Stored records
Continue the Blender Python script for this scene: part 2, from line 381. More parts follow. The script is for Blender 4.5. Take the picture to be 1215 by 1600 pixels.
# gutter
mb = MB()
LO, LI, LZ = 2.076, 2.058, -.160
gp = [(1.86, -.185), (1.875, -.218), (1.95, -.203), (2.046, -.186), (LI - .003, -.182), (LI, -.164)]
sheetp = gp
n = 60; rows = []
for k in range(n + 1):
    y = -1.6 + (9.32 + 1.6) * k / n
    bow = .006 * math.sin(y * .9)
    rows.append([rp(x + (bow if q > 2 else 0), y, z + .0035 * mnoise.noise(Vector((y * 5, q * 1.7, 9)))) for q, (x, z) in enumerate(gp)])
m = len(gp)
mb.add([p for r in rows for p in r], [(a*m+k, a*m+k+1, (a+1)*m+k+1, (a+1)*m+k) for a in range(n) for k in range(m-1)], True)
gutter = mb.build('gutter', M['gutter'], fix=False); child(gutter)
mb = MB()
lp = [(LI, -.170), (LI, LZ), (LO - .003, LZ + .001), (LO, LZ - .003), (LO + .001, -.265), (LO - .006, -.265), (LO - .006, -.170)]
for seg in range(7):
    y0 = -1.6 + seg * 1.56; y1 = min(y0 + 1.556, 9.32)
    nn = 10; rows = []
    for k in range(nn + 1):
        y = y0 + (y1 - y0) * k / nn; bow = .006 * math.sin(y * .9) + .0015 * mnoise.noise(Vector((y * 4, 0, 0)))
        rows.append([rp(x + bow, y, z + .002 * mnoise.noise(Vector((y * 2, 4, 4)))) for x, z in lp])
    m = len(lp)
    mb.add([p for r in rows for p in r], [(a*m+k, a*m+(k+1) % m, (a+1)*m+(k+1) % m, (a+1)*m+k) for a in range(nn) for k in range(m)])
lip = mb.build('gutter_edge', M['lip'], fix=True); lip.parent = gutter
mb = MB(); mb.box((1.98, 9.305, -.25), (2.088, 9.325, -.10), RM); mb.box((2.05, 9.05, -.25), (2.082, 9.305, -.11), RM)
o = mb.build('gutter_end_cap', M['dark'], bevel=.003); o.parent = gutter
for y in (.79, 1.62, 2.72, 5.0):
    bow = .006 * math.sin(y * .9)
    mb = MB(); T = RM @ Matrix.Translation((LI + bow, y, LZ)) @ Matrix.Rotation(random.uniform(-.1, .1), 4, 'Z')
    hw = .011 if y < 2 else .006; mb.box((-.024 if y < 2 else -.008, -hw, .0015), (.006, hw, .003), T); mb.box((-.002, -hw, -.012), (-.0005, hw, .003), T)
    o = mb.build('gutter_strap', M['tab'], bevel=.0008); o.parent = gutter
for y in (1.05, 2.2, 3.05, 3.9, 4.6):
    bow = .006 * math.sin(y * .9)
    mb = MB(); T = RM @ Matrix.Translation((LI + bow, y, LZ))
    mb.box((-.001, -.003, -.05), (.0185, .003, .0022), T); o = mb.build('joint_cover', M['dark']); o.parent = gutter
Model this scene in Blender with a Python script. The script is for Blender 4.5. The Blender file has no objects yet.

- _AIM OF THE EXERCISE_
Check each line above for the word "Python", and copy the lines where it appears.

- _THE REPLY_
Continue the Blender Python script for this scene: part 2, from line 381. More parts follow. The script is for Blender 4.5. Take the picture to be 1215 by 1600 pixels.
Model this scene in Blender with a Python script. The script is for Blender 4.5. The Blender file has no objects yet.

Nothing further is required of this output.